What the task requires >>
Using the data below, gather each line that includes the word "scene".

_ _ _ _

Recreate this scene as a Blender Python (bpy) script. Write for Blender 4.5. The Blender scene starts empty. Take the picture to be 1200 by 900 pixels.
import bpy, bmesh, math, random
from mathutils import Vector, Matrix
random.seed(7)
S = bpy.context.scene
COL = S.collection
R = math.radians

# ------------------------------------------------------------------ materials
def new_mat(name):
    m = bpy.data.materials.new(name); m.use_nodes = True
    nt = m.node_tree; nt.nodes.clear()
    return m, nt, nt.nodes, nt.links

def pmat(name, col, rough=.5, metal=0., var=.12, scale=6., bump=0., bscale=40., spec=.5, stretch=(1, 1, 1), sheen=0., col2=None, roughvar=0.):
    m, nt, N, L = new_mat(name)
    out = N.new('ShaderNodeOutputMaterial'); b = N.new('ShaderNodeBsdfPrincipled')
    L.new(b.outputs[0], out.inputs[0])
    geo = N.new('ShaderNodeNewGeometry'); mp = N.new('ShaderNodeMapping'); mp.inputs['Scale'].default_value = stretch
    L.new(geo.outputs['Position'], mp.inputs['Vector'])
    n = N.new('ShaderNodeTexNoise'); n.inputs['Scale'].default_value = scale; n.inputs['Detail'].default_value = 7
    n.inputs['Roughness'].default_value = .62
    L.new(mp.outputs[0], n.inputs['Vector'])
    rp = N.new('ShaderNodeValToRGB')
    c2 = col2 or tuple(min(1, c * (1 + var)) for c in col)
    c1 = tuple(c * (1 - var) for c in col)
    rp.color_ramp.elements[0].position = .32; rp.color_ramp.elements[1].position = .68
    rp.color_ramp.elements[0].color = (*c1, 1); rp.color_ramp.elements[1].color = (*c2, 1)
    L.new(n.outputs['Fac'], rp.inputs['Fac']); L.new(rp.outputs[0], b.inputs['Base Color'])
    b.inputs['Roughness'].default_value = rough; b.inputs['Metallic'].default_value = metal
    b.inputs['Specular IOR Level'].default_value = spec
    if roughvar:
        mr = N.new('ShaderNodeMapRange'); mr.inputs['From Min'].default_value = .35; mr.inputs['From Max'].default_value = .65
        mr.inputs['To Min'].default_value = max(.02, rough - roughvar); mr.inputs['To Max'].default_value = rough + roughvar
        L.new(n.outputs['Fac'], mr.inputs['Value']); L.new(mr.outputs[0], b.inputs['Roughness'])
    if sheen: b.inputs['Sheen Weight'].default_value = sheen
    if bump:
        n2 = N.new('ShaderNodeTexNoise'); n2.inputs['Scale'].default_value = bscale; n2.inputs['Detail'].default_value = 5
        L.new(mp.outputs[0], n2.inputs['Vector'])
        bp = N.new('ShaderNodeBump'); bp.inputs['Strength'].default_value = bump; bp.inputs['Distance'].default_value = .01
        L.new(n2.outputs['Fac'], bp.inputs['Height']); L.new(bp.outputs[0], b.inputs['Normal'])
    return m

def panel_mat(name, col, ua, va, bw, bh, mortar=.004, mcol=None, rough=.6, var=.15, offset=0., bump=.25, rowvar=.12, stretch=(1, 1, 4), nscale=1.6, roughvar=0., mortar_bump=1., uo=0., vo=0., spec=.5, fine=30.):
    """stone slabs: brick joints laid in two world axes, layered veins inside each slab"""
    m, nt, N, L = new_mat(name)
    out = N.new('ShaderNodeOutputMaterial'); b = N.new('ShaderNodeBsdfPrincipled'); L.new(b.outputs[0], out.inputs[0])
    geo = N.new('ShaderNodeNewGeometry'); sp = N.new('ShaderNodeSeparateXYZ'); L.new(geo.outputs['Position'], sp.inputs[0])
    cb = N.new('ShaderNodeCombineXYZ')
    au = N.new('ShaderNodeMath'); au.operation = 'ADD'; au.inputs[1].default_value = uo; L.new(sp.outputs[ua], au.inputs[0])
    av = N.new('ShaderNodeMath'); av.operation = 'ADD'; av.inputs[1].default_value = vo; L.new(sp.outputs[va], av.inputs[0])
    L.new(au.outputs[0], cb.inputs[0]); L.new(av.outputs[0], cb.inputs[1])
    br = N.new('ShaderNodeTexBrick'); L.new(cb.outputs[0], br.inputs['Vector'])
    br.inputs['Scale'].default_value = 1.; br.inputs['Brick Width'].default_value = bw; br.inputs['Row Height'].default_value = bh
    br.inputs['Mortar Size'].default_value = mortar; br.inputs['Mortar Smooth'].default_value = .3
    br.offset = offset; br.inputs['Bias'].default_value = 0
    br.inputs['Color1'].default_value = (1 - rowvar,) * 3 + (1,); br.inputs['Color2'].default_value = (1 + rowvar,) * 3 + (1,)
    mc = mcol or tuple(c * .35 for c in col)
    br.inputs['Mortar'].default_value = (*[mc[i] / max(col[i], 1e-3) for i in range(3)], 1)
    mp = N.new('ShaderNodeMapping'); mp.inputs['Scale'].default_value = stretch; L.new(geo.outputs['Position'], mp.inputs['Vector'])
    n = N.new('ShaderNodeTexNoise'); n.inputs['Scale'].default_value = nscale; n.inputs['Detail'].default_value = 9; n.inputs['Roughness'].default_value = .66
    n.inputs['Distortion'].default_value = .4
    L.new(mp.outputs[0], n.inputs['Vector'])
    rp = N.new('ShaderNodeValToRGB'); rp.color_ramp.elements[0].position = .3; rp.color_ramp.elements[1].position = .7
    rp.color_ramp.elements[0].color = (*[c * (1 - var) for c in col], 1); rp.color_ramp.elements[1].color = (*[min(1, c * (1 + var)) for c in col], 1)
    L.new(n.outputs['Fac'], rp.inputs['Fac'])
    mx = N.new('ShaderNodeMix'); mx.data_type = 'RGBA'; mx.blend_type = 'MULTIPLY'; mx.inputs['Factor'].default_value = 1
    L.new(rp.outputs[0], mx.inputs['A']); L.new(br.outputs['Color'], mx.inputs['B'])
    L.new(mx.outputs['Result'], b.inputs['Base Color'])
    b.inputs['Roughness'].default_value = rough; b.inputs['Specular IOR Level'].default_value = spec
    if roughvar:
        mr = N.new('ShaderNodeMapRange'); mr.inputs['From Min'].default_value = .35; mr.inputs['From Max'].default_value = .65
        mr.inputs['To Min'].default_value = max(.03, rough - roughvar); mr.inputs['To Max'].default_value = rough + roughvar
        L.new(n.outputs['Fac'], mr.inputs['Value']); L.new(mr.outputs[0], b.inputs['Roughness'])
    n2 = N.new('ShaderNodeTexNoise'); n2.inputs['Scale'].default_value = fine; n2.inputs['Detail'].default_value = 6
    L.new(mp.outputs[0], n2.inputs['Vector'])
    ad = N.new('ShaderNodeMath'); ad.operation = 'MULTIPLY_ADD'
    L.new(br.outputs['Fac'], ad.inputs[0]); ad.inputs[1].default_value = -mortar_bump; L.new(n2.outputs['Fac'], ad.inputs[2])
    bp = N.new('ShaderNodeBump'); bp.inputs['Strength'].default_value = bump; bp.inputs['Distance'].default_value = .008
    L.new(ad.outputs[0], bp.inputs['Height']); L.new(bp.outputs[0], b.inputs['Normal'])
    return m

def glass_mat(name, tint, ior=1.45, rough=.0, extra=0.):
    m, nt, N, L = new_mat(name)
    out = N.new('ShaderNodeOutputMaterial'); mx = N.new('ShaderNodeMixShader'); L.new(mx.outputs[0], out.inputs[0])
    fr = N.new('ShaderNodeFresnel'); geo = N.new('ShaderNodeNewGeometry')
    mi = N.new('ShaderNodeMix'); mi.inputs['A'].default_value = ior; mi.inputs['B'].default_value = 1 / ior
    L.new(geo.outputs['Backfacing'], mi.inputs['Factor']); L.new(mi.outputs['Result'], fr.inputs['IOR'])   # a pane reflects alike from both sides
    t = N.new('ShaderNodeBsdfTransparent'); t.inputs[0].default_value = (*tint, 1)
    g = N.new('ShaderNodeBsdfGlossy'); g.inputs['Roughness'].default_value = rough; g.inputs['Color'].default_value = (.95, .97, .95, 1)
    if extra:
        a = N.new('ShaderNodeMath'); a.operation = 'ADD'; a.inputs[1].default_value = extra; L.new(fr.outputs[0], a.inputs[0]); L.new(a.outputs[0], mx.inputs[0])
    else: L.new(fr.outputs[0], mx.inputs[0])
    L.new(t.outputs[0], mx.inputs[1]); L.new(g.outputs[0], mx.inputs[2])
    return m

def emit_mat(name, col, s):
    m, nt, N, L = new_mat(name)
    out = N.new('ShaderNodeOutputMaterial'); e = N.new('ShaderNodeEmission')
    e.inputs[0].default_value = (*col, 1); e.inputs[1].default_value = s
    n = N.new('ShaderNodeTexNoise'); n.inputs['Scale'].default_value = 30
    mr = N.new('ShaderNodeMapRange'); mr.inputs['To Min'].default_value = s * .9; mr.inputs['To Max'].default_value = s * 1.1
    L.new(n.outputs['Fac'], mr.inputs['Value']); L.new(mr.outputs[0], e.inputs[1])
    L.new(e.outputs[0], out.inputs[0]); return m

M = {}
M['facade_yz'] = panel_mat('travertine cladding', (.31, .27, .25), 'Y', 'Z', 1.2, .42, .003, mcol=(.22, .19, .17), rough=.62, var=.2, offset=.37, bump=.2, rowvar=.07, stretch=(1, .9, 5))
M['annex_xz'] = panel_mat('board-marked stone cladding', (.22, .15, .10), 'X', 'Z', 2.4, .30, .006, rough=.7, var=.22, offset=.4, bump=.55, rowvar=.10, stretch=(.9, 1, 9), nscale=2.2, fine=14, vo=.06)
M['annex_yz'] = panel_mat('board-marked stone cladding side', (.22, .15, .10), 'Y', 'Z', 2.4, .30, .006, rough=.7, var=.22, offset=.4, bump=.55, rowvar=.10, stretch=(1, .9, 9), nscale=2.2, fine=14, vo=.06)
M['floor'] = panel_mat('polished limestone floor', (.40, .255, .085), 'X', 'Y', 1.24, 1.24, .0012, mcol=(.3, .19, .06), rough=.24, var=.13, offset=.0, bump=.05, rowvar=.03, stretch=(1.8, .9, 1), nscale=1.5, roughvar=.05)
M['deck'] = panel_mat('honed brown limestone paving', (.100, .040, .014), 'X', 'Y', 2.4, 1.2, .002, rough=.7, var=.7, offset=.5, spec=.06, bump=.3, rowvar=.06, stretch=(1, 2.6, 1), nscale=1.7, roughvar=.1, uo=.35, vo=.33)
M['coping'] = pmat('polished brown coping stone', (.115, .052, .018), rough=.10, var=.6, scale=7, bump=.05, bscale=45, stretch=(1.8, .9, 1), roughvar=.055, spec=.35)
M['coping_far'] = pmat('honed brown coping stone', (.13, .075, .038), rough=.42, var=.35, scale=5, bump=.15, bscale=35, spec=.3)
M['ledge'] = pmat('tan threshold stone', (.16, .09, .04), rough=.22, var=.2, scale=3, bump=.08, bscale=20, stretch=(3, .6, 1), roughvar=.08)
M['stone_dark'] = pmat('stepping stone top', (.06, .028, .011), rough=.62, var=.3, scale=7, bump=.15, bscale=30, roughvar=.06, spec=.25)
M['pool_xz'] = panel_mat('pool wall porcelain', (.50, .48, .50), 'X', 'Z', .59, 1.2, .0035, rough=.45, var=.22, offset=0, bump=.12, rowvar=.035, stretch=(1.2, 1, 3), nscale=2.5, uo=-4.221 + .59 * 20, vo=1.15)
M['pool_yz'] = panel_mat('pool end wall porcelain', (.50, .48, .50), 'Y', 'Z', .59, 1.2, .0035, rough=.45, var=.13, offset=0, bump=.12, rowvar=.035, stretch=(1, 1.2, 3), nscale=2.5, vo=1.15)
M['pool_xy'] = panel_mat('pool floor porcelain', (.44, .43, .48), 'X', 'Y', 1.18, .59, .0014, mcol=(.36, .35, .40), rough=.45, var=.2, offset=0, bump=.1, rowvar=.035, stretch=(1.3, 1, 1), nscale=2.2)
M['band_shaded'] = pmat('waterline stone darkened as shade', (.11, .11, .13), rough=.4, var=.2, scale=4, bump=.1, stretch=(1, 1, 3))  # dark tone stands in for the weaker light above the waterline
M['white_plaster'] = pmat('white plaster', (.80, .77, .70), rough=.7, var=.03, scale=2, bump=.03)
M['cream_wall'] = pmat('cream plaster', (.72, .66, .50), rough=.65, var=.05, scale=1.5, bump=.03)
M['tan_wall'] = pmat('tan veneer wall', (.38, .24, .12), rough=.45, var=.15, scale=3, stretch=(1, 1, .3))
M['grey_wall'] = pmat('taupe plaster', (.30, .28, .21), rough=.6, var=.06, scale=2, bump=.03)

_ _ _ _

Task result >>
Recreate this scene as a Blender Python (bpy) script. Write for Blender 4.5. The Blender scene starts empty. Take the picture to be 1200 by 900 pixels.
S = bpy.context.scene